Monday, Apr. 27, 1959
"Old Blighter"
A FEW QUICK ONES (213 pp.)--P. G. Wodehouse--Simon & Schuster ($3.50).
Today's dean of British humorists is a 77-year-old U.S. citizen who has lived in America on and off for half a century and now resides permanently at Remsenberg, L.I. The blurb to his new book of ten short stories suggests that "the sound of [his] clicking typewriter keys beats a gentle staccato against the roar of the ocean surf." The volume is recognizable Wodehouse, gently satirical, its barbs wielded with whimsy. But the more remarkable thing about Pelham Grenville Wodehouse in his twilight years is the way the decades of ocean-hopping have scrambled his language until all international date lines and regional distinctions tend to disappear. In a sense, he reflects the overall scrambling of English and American speech ever since the first World War II G.I.s came home spouting such Briticisms as "bloody" and "old top."
Most Wodehouse characters live in England, but they have a curiously American shine to their ways. His heroines would seem the image of Harry Leon Wilson flappers of pre-World War I America--the America first known to Wodehouse--were it not for the fact that they are simultaneously as British as Poet John Betjeman's strong-armed Dianas; they display the "outer crust ... of Miss Marilyn Monroe," and yet still manage to draw from their swains such modish endearments of the British '20s as a "tenderly" spoken "old blighter." Wodehouse heroes are often golfers, but they play upon courses which seem to be suspended in mid-Atlantic, uncertain whether to nationalize in yesterday's Surrey or today's Eastern Seaboard. His people voice such dated Americanisms as "bozo" or "They said a mouthful." and also manage to class themselves with London's Angry Young Men of today.
In a Wodehouse story it is perfectly natural for the cartoonist of a syndicated U.S. comic strip to find himself sharing a British beach resort with contenders in an American-type "Beautiful Babies" contest, for a New York publisher to be found naked in the hothouse of a dwelling on Wimbledon Common, or even for a member of Edwardian London's Drones Club to consult Webster's Dictionary rather than the Oxford. Victorian and Edwardian euphemisms such as "bally" and "ruddy" work their way into the tale of a British knight who once "allowed some hornswoggling highbinder to stick him with . . . dud Smelly River Ordinaries"*--and, of course, there are the usual Wodehousian references to or quotations from Shakespeare and Wordsworth, Walt Whitman, Lord Tennyson and Publishers Knopf, Holt, Doubleday, Simon & Schuster--all balled up together.

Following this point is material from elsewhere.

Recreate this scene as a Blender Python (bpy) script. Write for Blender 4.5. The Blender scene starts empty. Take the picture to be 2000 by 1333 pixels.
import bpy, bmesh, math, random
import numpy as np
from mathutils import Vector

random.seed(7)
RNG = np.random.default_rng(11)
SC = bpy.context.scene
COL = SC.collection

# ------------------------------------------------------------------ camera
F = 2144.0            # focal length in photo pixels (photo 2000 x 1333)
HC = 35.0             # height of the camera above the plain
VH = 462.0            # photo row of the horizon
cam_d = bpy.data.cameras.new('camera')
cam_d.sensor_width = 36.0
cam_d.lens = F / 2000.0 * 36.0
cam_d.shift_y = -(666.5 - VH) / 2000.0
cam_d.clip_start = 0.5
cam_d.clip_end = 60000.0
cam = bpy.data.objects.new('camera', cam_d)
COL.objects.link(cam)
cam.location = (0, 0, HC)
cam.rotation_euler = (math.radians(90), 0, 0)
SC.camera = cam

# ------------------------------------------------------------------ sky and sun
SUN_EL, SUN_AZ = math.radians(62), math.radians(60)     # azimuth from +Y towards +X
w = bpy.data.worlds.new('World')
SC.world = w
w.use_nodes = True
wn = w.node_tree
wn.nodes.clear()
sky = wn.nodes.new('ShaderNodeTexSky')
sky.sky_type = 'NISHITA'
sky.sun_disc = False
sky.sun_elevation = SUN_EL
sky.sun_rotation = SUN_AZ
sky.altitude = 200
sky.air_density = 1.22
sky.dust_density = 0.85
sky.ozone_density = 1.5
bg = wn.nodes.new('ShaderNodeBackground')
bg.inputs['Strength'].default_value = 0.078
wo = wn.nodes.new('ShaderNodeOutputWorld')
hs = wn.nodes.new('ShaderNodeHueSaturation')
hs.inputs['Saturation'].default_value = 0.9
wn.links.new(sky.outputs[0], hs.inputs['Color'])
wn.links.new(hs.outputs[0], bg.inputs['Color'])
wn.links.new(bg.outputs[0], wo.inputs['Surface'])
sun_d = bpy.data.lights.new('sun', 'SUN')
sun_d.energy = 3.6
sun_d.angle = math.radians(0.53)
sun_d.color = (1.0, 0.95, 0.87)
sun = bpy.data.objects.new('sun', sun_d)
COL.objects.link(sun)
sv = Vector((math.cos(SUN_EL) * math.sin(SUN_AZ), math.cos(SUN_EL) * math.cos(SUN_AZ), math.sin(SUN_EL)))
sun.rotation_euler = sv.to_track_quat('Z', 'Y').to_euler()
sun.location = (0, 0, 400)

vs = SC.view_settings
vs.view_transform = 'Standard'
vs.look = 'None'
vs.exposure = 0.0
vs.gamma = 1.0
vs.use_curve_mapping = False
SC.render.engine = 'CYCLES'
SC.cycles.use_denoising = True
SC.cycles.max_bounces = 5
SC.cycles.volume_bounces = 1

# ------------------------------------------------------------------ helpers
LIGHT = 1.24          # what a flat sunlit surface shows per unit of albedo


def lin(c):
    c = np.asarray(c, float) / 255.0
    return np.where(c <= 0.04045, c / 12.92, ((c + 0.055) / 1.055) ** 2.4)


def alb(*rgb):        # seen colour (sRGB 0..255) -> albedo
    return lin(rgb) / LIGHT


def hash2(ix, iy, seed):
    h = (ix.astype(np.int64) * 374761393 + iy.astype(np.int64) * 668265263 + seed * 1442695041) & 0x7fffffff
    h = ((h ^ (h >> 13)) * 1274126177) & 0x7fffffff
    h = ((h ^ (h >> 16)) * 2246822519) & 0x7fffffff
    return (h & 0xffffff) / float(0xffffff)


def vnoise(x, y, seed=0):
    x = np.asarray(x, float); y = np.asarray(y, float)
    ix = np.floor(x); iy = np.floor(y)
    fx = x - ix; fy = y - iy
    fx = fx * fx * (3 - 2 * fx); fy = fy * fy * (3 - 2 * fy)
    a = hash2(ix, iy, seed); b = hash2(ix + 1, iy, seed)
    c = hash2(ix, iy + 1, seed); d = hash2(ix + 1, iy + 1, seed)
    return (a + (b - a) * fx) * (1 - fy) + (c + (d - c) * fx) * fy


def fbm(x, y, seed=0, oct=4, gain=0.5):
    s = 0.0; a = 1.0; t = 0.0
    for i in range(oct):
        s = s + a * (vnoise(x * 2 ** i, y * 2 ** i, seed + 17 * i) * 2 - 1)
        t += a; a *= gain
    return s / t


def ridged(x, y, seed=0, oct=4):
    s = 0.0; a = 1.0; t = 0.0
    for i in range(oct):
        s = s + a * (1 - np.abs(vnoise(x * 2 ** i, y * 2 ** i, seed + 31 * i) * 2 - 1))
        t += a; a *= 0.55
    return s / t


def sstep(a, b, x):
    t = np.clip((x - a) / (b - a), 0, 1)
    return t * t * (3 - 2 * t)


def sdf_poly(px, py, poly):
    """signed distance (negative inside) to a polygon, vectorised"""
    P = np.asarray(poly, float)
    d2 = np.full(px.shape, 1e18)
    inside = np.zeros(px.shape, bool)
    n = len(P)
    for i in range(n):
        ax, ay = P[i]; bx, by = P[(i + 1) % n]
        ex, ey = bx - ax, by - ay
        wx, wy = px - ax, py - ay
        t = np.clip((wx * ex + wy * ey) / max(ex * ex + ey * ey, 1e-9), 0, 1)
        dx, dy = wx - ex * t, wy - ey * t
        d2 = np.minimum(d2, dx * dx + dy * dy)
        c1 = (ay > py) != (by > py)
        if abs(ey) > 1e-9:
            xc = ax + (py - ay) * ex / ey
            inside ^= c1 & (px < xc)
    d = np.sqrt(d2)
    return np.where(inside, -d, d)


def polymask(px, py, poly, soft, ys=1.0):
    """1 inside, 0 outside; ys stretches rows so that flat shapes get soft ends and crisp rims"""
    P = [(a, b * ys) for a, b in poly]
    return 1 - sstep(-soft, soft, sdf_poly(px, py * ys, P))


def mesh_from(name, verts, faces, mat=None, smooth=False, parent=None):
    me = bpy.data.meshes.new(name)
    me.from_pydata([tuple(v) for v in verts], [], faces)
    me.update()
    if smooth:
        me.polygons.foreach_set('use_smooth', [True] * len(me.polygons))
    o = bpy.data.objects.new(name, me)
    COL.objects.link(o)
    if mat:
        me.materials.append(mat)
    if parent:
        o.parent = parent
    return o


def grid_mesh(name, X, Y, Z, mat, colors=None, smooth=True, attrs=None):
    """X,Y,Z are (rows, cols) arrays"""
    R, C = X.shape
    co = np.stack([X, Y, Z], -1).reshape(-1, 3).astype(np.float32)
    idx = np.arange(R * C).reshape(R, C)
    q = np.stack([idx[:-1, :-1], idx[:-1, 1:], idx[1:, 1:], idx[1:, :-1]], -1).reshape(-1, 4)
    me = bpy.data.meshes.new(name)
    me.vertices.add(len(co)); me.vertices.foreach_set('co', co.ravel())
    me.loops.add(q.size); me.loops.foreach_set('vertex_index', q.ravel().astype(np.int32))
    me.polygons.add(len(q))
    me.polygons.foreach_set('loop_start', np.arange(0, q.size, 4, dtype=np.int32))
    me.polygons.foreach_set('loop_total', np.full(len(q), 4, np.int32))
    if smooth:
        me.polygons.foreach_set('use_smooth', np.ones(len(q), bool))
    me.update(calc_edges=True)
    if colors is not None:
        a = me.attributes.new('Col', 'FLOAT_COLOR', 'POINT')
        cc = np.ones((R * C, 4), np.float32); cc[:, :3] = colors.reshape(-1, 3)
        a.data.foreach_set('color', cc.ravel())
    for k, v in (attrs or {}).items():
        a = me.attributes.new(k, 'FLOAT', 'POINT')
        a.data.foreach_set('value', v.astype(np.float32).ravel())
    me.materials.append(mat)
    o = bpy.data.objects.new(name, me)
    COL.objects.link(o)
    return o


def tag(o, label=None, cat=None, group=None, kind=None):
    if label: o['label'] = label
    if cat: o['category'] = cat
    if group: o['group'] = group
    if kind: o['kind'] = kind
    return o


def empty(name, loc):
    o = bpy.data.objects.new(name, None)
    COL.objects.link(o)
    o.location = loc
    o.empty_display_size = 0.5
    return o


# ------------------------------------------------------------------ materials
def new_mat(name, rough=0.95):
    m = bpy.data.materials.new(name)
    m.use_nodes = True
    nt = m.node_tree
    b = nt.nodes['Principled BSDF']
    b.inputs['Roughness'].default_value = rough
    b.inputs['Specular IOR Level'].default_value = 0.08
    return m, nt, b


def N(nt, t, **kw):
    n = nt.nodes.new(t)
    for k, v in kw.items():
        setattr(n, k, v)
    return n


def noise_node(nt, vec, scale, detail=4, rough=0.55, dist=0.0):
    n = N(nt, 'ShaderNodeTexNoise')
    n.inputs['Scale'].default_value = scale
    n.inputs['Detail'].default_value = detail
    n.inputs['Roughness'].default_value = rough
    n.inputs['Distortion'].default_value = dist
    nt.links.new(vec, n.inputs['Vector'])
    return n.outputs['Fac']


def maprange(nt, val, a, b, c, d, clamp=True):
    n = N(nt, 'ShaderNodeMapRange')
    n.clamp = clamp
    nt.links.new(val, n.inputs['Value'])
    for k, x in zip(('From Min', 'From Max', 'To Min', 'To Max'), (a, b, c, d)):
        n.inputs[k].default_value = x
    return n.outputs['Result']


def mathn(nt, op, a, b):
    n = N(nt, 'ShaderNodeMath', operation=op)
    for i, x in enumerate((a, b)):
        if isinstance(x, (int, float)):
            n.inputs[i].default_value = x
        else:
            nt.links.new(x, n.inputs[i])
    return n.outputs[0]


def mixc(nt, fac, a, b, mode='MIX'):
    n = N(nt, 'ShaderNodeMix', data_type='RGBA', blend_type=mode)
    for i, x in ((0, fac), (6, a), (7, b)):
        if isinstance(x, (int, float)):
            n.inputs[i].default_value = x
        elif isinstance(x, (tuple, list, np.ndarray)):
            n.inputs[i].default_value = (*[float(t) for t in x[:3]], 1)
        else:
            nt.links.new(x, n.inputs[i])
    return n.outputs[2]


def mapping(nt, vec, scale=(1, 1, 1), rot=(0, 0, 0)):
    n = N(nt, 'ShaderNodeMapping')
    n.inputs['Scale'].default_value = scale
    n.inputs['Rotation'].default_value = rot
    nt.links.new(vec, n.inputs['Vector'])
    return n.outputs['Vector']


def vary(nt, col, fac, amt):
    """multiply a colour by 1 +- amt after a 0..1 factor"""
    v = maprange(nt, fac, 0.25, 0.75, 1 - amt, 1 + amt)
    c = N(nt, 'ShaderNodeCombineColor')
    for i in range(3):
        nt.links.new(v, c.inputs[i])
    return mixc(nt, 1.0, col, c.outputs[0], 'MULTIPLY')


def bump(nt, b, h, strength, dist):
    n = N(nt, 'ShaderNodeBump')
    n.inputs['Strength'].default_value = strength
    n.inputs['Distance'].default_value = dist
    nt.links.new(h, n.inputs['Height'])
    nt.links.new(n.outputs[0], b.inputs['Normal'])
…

The latest ten stories from the dean are the same bally old mixtures as before and will be ruddily gulped down by Wodehouse fans. The serious student of English will not fare so well: any page chosen at random will leave him (in the Wodehouse phrase) with the "drawn, haggard look . . . a man wears when one of his drives, intended to go due north, has gone nor'-nor'-east."
* Loosely translated: a crook sold him some worthless shares of common stock.